● **Exercise objective**
Check each line of the listing, and copy it if it contains the word "else".

● **Information provided**
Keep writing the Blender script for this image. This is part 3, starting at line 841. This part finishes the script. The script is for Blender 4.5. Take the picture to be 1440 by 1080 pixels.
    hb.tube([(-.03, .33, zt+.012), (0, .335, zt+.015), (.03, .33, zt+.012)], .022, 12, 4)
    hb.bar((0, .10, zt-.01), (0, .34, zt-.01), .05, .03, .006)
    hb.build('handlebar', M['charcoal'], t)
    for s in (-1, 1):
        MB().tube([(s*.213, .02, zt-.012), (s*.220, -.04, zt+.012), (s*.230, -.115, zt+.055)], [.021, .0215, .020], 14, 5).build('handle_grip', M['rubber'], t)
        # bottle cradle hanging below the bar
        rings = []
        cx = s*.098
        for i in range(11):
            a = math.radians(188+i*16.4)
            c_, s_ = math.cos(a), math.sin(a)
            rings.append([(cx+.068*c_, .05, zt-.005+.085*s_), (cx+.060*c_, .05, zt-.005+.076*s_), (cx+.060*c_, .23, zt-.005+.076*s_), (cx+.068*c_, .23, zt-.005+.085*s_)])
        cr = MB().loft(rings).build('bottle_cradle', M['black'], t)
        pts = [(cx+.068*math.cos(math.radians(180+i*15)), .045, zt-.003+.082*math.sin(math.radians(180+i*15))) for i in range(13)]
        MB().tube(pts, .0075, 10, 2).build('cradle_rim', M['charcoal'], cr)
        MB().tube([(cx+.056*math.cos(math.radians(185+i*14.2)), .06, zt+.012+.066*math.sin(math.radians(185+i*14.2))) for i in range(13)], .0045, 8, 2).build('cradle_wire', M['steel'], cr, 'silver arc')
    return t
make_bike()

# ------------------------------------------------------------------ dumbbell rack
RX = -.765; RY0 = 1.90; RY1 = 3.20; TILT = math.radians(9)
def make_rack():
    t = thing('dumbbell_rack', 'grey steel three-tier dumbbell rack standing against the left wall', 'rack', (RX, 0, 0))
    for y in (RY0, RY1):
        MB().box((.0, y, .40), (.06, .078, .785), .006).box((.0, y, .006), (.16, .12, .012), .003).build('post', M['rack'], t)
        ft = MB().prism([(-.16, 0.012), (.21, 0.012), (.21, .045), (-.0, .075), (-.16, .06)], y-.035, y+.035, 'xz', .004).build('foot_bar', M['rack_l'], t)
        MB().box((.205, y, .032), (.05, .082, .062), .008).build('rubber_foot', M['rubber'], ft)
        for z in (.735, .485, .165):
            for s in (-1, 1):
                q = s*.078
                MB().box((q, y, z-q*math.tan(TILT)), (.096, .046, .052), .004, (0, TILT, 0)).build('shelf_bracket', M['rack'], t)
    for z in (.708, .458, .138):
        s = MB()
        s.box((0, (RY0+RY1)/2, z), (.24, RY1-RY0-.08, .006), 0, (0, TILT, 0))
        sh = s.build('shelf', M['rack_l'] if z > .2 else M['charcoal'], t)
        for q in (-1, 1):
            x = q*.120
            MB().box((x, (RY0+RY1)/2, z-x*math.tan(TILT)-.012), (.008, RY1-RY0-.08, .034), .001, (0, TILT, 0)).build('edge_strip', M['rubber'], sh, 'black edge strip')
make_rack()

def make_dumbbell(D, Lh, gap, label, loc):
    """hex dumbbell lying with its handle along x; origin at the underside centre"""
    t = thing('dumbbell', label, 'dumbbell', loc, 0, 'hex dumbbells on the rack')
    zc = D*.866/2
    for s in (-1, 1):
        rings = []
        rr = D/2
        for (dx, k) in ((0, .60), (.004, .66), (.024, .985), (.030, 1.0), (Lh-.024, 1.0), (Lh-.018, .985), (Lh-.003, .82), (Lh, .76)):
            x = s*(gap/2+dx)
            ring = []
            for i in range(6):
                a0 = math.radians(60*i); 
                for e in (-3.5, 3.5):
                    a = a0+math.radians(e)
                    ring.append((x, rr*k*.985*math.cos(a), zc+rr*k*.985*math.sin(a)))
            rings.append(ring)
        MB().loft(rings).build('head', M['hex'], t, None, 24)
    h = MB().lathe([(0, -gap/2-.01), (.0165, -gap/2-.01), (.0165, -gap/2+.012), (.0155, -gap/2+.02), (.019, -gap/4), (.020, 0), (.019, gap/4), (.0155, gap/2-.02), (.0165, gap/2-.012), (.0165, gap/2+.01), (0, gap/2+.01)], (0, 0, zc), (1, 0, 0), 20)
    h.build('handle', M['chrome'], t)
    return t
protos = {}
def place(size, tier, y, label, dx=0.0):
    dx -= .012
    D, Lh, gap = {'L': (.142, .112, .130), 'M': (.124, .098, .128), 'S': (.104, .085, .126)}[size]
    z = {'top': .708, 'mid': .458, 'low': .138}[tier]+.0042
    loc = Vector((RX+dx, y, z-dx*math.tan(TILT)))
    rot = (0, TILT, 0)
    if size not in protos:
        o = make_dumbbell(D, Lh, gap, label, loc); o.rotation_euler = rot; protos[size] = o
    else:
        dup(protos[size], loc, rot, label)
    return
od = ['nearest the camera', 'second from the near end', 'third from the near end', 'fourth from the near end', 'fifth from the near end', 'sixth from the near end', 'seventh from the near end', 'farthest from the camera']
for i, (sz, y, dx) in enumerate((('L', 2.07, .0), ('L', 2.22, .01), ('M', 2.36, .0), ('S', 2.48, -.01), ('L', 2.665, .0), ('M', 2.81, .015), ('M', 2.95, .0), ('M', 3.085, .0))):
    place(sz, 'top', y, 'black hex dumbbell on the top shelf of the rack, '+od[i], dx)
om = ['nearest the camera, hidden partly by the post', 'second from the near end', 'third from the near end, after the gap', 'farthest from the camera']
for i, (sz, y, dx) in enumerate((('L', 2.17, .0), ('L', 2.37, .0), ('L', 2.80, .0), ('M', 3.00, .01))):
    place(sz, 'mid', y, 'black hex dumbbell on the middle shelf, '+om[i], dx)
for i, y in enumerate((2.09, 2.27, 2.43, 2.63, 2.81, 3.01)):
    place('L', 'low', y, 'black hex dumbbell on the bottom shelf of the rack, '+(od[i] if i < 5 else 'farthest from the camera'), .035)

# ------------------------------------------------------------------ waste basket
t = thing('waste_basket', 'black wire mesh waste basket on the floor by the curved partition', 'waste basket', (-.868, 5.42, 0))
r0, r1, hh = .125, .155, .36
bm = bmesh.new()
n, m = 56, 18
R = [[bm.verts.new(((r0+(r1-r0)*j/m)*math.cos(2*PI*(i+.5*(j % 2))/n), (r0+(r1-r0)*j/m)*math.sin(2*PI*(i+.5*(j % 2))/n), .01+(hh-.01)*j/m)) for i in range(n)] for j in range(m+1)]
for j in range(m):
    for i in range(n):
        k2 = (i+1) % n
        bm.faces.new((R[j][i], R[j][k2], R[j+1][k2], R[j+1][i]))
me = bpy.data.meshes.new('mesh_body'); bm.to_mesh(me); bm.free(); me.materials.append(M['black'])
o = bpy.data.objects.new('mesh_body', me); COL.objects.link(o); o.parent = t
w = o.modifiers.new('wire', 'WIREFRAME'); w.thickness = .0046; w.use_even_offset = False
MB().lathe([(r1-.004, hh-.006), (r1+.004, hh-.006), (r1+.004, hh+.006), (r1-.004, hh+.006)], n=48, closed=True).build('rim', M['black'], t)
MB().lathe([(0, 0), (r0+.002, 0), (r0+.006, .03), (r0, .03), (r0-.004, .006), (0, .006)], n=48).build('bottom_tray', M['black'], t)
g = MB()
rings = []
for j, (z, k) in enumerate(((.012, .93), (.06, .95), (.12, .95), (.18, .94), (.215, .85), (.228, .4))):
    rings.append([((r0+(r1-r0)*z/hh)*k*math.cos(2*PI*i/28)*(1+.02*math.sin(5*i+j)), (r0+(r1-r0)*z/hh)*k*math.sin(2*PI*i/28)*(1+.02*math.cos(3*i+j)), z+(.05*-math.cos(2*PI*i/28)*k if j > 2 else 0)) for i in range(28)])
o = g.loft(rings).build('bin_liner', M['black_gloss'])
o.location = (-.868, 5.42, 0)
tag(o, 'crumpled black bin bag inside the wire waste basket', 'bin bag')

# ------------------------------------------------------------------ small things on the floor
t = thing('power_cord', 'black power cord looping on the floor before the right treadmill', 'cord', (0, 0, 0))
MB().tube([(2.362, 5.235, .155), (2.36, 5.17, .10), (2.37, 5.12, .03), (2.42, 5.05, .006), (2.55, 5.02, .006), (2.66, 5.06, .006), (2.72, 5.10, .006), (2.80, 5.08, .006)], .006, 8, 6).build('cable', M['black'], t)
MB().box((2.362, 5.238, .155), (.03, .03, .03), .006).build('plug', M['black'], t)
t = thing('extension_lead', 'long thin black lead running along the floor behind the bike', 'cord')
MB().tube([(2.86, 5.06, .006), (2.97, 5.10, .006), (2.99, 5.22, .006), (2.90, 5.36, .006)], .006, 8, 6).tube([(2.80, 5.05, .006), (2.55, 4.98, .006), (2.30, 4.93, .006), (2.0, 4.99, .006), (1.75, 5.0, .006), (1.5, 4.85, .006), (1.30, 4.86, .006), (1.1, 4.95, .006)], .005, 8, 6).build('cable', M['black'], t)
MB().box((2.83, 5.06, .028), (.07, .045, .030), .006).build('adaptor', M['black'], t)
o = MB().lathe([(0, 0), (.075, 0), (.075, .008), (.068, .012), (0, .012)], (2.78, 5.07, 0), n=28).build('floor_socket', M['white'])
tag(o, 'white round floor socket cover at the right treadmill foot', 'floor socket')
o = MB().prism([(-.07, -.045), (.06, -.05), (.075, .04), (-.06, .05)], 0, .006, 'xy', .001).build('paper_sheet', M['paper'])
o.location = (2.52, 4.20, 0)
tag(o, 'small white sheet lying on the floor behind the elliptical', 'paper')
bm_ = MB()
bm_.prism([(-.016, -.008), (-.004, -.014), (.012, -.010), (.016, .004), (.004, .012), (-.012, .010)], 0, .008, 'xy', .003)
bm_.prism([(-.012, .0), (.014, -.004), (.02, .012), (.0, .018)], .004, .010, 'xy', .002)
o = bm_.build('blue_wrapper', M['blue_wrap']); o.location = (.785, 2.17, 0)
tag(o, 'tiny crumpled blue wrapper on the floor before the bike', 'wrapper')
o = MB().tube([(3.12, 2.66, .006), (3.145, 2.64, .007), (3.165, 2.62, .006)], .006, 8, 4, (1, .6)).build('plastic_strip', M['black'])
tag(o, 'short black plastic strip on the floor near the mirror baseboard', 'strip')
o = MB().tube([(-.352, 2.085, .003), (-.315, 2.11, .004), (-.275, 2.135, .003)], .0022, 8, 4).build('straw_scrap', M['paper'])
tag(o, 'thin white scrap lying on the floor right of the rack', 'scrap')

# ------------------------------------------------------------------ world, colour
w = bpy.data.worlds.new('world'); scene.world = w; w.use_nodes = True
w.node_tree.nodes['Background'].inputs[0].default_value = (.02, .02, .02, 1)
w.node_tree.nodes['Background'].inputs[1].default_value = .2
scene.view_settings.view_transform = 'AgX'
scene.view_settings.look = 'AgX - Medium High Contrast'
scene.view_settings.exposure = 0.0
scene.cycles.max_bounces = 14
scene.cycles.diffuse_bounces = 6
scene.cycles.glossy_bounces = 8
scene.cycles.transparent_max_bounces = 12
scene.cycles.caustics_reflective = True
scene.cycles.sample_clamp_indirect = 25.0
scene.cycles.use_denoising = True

● **Correct output**
        sh = s.build('shelf', M['rack_l'] if z > .2 else M['charcoal'], t)
    else:
    place('L', 'low', y, 'black hex dumbbell on the bottom shelf of the rack, '+(od[i] if i < 5 else 'farthest from the camera'), .035)
    rings.append([((r0+(r1-r0)*z/hh)*k*math.cos(2*PI*i/28)*(1+.02*math.sin(5*i+j)), (r0+(r1-r0)*z/hh)*k*math.sin(2*PI*i/28)*(1+.02*math.cos(3*i+j)), z+(.05*-math.cos(2*PI*i/28)*k if j > 2 else 0)) for i in range(28)])